Charli XCX, John Cale, and the American Minimalists
Nobody captures a vibe quite like Charli XCX. From the catchy Euro-pop vibes of 2012’s “I love it” to the cultural phenomenon that was 2024’s “Brat summer”, the British singer has had a pulse on what culture needs and where it’s headed. Culture, it seems, is headed for a big shift. “I was excited to escape into something entirely new, entirely opposite,” she posted.
She’s not joking. “House”, the first single from the soundtrack of Emerald Fennell’s upcoming “Wuthering Heights“, is a collaboration with the Velvet Underground’s John Cale, and it’s as far away from the It Girl persona of “Brat” as you can get. It’s stark and ominous, with a pulsing string ostinato punctuated by crashing, distorted guitars. You don’t even hear Charli for the first two minutes — it’s just John Cale delivering a monologue, in his unmistakably reverberant voice, over shifting string harmonies. Charli’s vocals, when they finally appear, are jagged and fragmented, ranging from a hoarse whisper to a full-throated wail. It’s not your typical club banger.
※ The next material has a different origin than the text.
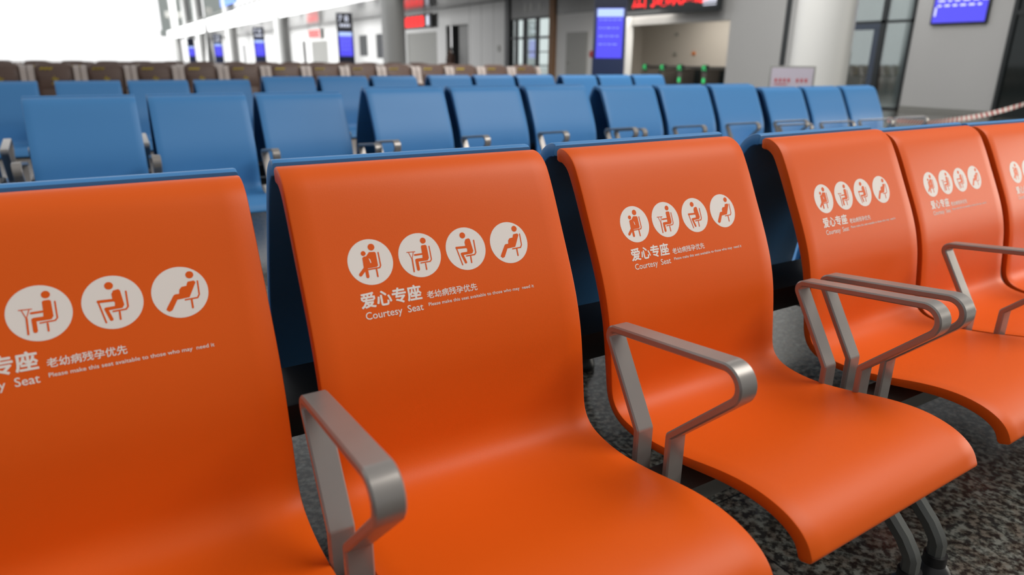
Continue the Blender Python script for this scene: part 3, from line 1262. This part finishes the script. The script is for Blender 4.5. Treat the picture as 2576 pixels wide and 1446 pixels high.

Cale gets co-writing credits on “House”, and the sonic influence of the Velvet Underground is there: the droning string harmonics, the distortion, the caustic textures of “Heroin” and “European Son”. But you also hear the influence of Cale’s classical background — he was, after all, trained as a classical violist, who counts Aaron Copland and John Cage as early mentors. Cale and Cage participated in the first full-length performance of Erik Satie’s “Vexations” in 1963; Satie’s piece, composed in the early 1890s, consists of 840 repetitions of two-line theme. A typical performance lasts anywhere from 15 to 40 hours.
“House” positions itself firmly within the realm of the 1960’s classical avant-garde. It recalls, more than anything, Terry Riley’s “In C”, where melodic fragments of increasing textural density and harmonic ambiguity interrupt an eighth-note ostinato on a single pitch. But whereas the minimalism of Riley and his colleagues was meditative and soothing, Charli and Cale opt for something far more unsettling. “House” subverts the immutability of Riley’s droning C by using a string harmonic, lending it an ominous, spectral irregularity in pitch and timbre. Riley and Cale were to collaborate on 1971’s “Church of Anthrax”, which creates a dense, sinister sonic world and merges strings and electronics in a way that prefigures “House”.
This vibe isn’t just Charli’s — you can hear how “House” aligns with “Wuthering Heights” director Emerald Fennell’s abrasive, discordant Gothic aesthetic. Charli describes it “raw, wild, sexual, gothic, British, tortured”, and you’re never sure whether she’s talking about Cale, Fennell, Heathcliff, or the Yorkshire moors — perhaps all of the above.
But Charli is tapping into another vibe, one that counters the AI-adjacent formulas of pop hits and that subverts listeners’ expectations. This week, Robyn released “Dopamine”, a euphoric synth-pop banger that does what the Swedish singer does best; meanwhile, Rosalía’s new album “Lux” advocated for the opposite. “The more we are in the era of dopamine, the more I want the opposite,” argued the Spanish singer. But whereas “Lux” is a collision between the worlds of pop and classical, “House” is a true synthesis of the two. Just as Cage and Riley rebelled against the constraints of classical music, Charli and Rosalía seem to tap into a boredom, or even cynicism, with the mass-appeal pop of the past.